Sempre podemos evitar também o relativismo absoluto, que considera qualquer rumo da História válido apenas porque traduz o próprio tempo, mas a discussão crítica sobre o discurso bolsonarista não pode abraçar qualquer relativismo geral que se recuse a tomar posição em questões de opressão humana e de injustiça social. Não se fica sobre o muro em relação ao fascismo. No momento da ascensão das forças opostas ao pensamento crítico, a resistência também mostrou a cara, como menos dentes, é verdade, mas o cenário não deixa espaço para o otimismo panglossiano de Voltaire. O que hoje propõem as forças antidemocráticas do mercado global põe a universidade necessária ao Brasil e à América Latina em perigo.


É preciso criticar a ideia de que é necessário adaptar a universidade a esse mundo global da concorrência internacional com as mesmas receitas empregadas na construção da globalização econômica neoliberal dos anos 1980. Repetida permanentemente em jornais, na televisão, em conferências internacionais, ela traz pressupostos de um único modelo universitário global, ao qual todos os países devem se alinhar.
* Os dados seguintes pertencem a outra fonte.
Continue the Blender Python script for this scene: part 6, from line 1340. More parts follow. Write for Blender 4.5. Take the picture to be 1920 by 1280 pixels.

É fundamental o papel da universidade pública na desalienação, no estranhamento, na humanização das relações sociais pelo conhecimento, para além da pesquisa. A colonização da universidade pública pelo espírito neoliberal alerta: é preciso substituir o mantra leibniziano “tudo vai pelo melhor no melhor dos mundos possíveis” pelo conselho de Voltaire: "devemos cultivar nosso jardim."